Es por ello que en este periodo una de las producciones culturales más importantes de los reinos cristianos fuera la de los célebres Beatos, que no son sino copias, muchas de ellas iluminadas, de la obra titulada Comentario al Apocalipsis o Commentarium in Apocalypsin del Beato de Liébana, redactada en el siglo VIII pero enormemente popular en el X. En las representaciones del Anticristo, del Falso Profeta o las huestes del demonio es inevitable que veamos el reflejo del califa, el hayib y sus ejércitos, es decir, de los temores cotidianos y tangibles que acosaban a los monjes que copiaban e iluminaban estos manuscritos.
Un inmenso error
Pero todo lo mundano es finito, y el Estado cordobés demostró ser un gigante con pies de barro, el efecto de un frágil equilibrio entre varios factores, equilibrio este que no se pudo o no se supo mantener por mucho tiempo. El primogénito y sucesor de Almanzor supo gobernar con sabiduría y mantener al gigante de pie. Pero fue asesinado -a decir de las fuentes- por un medio hermano suyo llamado Abderramán y apodado Sanchuelo por su parecido a su abuelo, Sancho Garcés II de Pamplona. Este Sanchuelo -de quien las fuentes coetáneas subrayan su corto entendimiento de la realidad- cometió el inmenso error de dar fin a la farsa de un califato gobernado por un chambelán y se dio a sí mismo el título de califa contra la tradición, que obligaba a que el califa fuera descendiente de Mahoma.

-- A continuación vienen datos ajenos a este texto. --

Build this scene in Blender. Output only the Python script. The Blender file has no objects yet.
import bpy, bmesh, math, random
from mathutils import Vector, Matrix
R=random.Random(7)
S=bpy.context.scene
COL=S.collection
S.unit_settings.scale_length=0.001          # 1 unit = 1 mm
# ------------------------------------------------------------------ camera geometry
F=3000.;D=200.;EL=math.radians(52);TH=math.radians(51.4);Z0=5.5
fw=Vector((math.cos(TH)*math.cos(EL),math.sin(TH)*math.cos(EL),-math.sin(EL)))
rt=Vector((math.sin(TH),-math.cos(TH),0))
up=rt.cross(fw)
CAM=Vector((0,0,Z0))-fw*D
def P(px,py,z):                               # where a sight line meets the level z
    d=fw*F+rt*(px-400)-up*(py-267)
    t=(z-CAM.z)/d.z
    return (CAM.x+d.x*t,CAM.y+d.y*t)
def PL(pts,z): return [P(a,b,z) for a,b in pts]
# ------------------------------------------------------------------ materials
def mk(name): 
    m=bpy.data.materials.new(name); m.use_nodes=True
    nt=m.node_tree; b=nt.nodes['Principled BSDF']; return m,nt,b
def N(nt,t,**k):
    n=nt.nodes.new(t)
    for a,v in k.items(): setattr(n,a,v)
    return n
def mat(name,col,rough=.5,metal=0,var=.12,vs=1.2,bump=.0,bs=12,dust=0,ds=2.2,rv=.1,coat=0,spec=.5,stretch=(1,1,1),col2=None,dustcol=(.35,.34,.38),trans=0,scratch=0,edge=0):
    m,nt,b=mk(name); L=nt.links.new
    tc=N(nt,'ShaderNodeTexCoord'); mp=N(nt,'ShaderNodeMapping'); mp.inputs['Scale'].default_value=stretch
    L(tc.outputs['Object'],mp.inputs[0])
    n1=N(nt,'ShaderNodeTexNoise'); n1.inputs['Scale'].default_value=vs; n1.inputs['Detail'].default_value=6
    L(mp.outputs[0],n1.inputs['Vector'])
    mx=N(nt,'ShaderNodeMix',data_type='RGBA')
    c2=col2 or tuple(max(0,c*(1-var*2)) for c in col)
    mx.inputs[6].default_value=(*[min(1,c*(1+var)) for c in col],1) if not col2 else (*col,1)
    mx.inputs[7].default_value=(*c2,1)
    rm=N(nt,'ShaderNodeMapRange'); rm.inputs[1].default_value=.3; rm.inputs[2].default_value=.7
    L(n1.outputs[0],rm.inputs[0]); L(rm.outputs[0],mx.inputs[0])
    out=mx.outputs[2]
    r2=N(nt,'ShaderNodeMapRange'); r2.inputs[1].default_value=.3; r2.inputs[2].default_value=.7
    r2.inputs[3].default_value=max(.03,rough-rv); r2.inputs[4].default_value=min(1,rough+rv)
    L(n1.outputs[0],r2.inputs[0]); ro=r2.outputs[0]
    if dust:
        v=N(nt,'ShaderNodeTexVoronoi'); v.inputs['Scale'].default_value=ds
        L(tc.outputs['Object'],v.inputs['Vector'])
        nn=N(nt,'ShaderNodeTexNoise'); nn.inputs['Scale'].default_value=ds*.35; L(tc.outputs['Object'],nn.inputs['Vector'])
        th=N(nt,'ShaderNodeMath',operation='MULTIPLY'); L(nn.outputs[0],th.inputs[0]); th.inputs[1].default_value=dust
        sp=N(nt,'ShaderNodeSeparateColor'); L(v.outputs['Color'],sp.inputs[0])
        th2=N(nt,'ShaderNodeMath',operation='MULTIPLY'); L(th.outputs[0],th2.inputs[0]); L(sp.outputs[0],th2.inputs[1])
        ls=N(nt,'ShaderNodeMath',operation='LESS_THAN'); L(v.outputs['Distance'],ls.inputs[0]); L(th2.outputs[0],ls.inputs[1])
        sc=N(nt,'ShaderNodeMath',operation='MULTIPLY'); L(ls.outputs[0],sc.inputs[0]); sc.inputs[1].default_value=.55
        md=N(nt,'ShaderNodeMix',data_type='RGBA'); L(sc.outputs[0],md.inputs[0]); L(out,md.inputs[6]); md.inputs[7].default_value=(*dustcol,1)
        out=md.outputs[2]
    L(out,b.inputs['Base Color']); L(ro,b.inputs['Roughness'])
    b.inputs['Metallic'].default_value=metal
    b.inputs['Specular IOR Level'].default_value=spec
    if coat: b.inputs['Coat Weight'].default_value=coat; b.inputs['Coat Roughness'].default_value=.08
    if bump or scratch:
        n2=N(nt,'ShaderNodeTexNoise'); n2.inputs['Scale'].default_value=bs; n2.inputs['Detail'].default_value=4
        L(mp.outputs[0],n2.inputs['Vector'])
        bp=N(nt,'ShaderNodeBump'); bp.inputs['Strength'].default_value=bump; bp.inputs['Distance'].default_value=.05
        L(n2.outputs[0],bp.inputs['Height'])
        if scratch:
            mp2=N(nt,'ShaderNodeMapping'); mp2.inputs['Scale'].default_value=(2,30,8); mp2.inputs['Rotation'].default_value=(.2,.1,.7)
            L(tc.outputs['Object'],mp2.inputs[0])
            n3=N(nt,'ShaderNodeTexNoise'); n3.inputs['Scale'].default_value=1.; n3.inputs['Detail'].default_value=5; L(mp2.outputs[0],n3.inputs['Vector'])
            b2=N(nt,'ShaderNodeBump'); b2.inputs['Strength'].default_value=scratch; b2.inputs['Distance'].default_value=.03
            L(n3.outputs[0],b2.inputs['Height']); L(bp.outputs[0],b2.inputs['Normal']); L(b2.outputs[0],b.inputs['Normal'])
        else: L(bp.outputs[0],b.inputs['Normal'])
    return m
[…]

Muchos coetáneos lo vieron como una usurpación. En paralelo, el Estado adolecía de una terrible tensión interna efecto de la competición entre tres grandes grupos étnicos: árabes, bereberes y ahora eslavos (efecto de la costumbre de los califas de dar cargos de relevancia en la administración y el Ejército a esclavos o libertos, muchos de ellos de origen eslavo). Los bereberes también se vieron muy beneficiados por los amiríes (Almanzor y sus hijos), quienes les auparon a puestos de poder, como medio para minimizar la tradicional primacía de los árabes en el gobierno de al-Ándalus, desde tiempos de la conquista.
Con la debilidad de la autoridad central cuya culpa reside en buena medida en la torpeza de Sanchuelo, afloraron con fuerza las luchas entre estos grupos étnicos, que pronto desembocaron en una guerra civil de enormes proporciones que se manifestó, entre otros sucesos, en el asedio de la ciudad de Córdoba por los bereberes, en batallas campales entre estos y árabes y en la presencia de ejércitos cristianos en pleno corazón andalusí llamados por unos y otros para ayudarlos en la lucha con sus hermanos de fe. El resultado fue el fin del califato y su fragmentación en múltiples entes políticas, muchas de ellas diminutas, llamadas taifas (historiográficamente, las primeras taifas). Y no podemos olvidar que todo esto sucedió mientras los reinos cristianos, a principios del siglo XI, comenzaron a despegar en términos políticos, económicos y militares. El gigante con pies de barro cayó en el año 1031 y, a partir de entonces, el al-Ándalus ya nunca volvería a brillar tanto.